▶ _Data segment_
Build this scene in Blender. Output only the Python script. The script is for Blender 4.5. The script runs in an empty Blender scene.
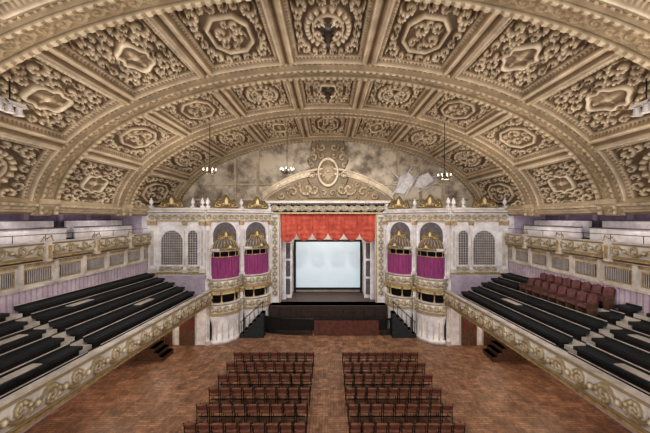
import bpy, math, random
import numpy as np
from mathutils import Vector
random.seed(3); rng=np.random.RandomState(4)
sc=bpy.context.scene
CAMZ=8.6; F=300.0
# ------------------------------------------------------------ materials
def D(c,k=.84):
    l=.3*c[0]+.59*c[1]+.11*c[2]
    return tuple(l+(x-l)*k for x in c)
def nt(name):
    m=bpy.data.materials.new(name); m.use_nodes=True
    t=m.node_tree; b=t.nodes['Principled BSDF']; return m,t,b
def mat(name,c1,c2=None,scale=3.0,rough=.7,metal=0.0,bump=0.0,detail=6,stretch=(1,1,1),lo=.35,hi=.65,emit=0):
    m,t,b=nt(name); N=t.nodes; L=t.links
    b.inputs['Roughness'].default_value=rough; b.inputs['Metallic'].default_value=metal
    if c2 is None: c2=tuple(x*.75 for x in c1)
    c1=D(c1); c2=D(c2)
    tc=N.new('ShaderNodeTexCoord'); mp=N.new('ShaderNodeMapping'); mp.inputs['Scale'].default_value=stretch
    no=N.new('ShaderNodeTexNoise'); no.inputs['Scale'].default_value=scale; no.inputs['Detail'].default_value=detail
    no.inputs['Roughness'].default_value=.65
    r=N.new('ShaderNodeValToRGB'); r.color_ramp.elements[0].position=lo; r.color_ramp.elements[1].position=hi
    r.color_ramp.elements[0].color=(*c2,1); r.color_ramp.elements[1].color=(*c1,1)
    L.new(tc.outputs['Object'],mp.inputs[0]); L.new(mp.outputs[0],no.inputs['Vector']); L.new(no.outputs[0],r.inputs[0])
    L.new(r.outputs[0],b.inputs['Base Color'])
    if bump:
        bp=N.new('ShaderNodeBump'); bp.inputs['Strength'].default_value=bump; bp.inputs['Distance'].default_value=.05
        L.new(no.outputs[0],bp.inputs['Height']); L.new(bp.outputs[0],b.inputs['Normal'])
    if emit:
        L.new(r.outputs[0],b.inputs['Emission Color']); b.inputs['Emission Strength'].default_value=emit
    return m
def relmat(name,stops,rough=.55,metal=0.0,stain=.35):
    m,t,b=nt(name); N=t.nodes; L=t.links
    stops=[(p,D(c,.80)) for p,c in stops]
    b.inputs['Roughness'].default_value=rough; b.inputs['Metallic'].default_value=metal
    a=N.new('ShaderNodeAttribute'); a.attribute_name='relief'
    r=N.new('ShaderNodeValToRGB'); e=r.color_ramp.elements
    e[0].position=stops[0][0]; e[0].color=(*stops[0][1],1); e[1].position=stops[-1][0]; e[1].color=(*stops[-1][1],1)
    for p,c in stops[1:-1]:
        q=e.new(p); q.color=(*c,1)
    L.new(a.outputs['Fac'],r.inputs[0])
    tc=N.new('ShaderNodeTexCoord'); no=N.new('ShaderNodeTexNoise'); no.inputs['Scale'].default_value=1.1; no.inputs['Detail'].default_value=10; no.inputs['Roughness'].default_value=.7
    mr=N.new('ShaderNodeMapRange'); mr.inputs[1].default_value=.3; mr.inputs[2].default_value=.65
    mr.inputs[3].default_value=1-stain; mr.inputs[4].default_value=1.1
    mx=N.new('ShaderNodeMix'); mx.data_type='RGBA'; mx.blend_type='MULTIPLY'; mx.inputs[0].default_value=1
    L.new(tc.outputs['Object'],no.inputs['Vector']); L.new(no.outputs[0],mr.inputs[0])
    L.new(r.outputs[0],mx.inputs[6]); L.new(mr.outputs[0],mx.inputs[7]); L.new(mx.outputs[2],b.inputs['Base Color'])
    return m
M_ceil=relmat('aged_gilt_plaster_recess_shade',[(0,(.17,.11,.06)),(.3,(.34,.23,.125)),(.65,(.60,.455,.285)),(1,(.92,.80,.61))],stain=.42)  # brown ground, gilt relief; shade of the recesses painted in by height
M_arch=relmat('arch_plaster',[(0,(.17,.11,.055)),(.5,(.45,.325,.18)),(1,(.80,.65,.45))],stain=.4)  # recesses darkened in the colour by height, as on the ceiling
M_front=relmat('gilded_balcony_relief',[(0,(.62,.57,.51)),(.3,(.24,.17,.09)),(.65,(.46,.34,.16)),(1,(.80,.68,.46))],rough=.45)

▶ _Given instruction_
Write out each line again precisely as it appears, skipping every picture.

▶ _Response_
Build this scene in Blender. Output only the Python script. The script is for Blender 4.5. The script runs in an empty Blender scene.
import bpy, math, random
import numpy as np
from mathutils import Vector
random.seed(3); rng=np.random.RandomState(4)
sc=bpy.context.scene
CAMZ=8.6; F=300.0
# ------------------------------------------------------------ materials
def D(c,k=.84):
    l=.3*c[0]+.59*c[1]+.11*c[2]
    return tuple(l+(x-l)*k for x in c)
def nt(name):
    m=bpy.data.materials.new(name); m.use_nodes=True
    t=m.node_tree; b=t.nodes['Principled BSDF']; return m,t,b
def mat(name,c1,c2=None,scale=3.0,rough=.7,metal=0.0,bump=0.0,detail=6,stretch=(1,1,1),lo=.35,hi=.65,emit=0):
    m,t,b=nt(name); N=t.nodes; L=t.links
    b.inputs['Roughness'].default_value=rough; b.inputs['Metallic'].default_value=metal
    if c2 is None: c2=tuple(x*.75 for x in c1)
    c1=D(c1); c2=D(c2)
    tc=N.new('ShaderNodeTexCoord'); mp=N.new('ShaderNodeMapping'); mp.inputs['Scale'].default_value=stretch
    no=N.new('ShaderNodeTexNoise'); no.inputs['Scale'].default_value=scale; no.inputs['Detail'].default_value=detail
    no.inputs['Roughness'].default_value=.65
    r=N.new('ShaderNodeValToRGB'); r.color_ramp.elements[0].position=lo; r.color_ramp.elements[1].position=hi
    r.color_ramp.elements[0].color=(*c2,1); r.color_ramp.elements[1].color=(*c1,1)
    L.new(tc.outputs['Object'],mp.inputs[0]); L.new(mp.outputs[0],no.inputs['Vector']); L.new(no.outputs[0],r.inputs[0])
    L.new(r.outputs[0],b.inputs['Base Color'])
    if bump:
        bp=N.new('ShaderNodeBump'); bp.inputs['Strength'].default_value=bump; bp.inputs['Distance'].default_value=.05
        L.new(no.outputs[0],bp.inputs['Height']); L.new(bp.outputs[0],b.inputs['Normal'])
    if emit:
        L.new(r.outputs[0],b.inputs['Emission Color']); b.inputs['Emission Strength'].default_value=emit
    return m
def relmat(name,stops,rough=.55,metal=0.0,stain=.35):
    m,t,b=nt(name); N=t.nodes; L=t.links
    stops=[(p,D(c,.80)) for p,c in stops]
    b.inputs['Roughness'].default_value=rough; b.inputs['Metallic'].default_value=metal
    a=N.new('ShaderNodeAttribute'); a.attribute_name='relief'
    r=N.new('ShaderNodeValToRGB'); e=r.color_ramp.elements
    e[0].position=stops[0][0]; e[0].color=(*stops[0][1],1); e[1].position=stops[-1][0]; e[1].color=(*stops[-1][1],1)
    for p,c in stops[1:-1]:
        q=e.new(p); q.color=(*c,1)
    L.new(a.outputs['Fac'],r.inputs[0])
    tc=N.new('ShaderNodeTexCoord'); no=N.new('ShaderNodeTexNoise'); no.inputs['Scale'].default_value=1.1; no.inputs['Detail'].default_value=10; no.inputs['Roughness'].default_value=.7
    mr=N.new('ShaderNodeMapRange'); mr.inputs[1].default_value=.3; mr.inputs[2].default_value=.65
    mr.inputs[3].default_value=1-stain; mr.inputs[4].default_value=1.1
    mx=N.new('ShaderNodeMix'); mx.data_type='RGBA'; mx.blend_type='MULTIPLY'; mx.inputs[0].default_value=1
    L.new(tc.outputs['Object'],no.inputs['Vector']); L.new(no.outputs[0],mr.inputs[0])
    L.new(r.outputs[0],mx.inputs[6]); L.new(mr.outputs[0],mx.inputs[7]); L.new(mx.outputs[2],b.inputs['Base Color'])
    return m
M_ceil=relmat('aged_gilt_plaster_recess_shade',[(0,(.17,.11,.06)),(.3,(.34,.23,.125)),(.65,(.60,.455,.285)),(1,(.92,.80,.61))],stain=.42)  # brown ground, gilt relief; shade of the recesses painted in by height
M_arch=relmat('arch_plaster',[(0,(.17,.11,.055)),(.5,(.45,.325,.18)),(1,(.80,.65,.45))],stain=.4)  # recesses darkened in the colour by height, as on the ceiling
M_front=relmat('gilded_balcony_relief',[(0,(.62,.57,.51)),(.3,(.24,.17,.09)),(.65,(.46,.34,.16)),(1,(.80,.68,.46))],rough=.45)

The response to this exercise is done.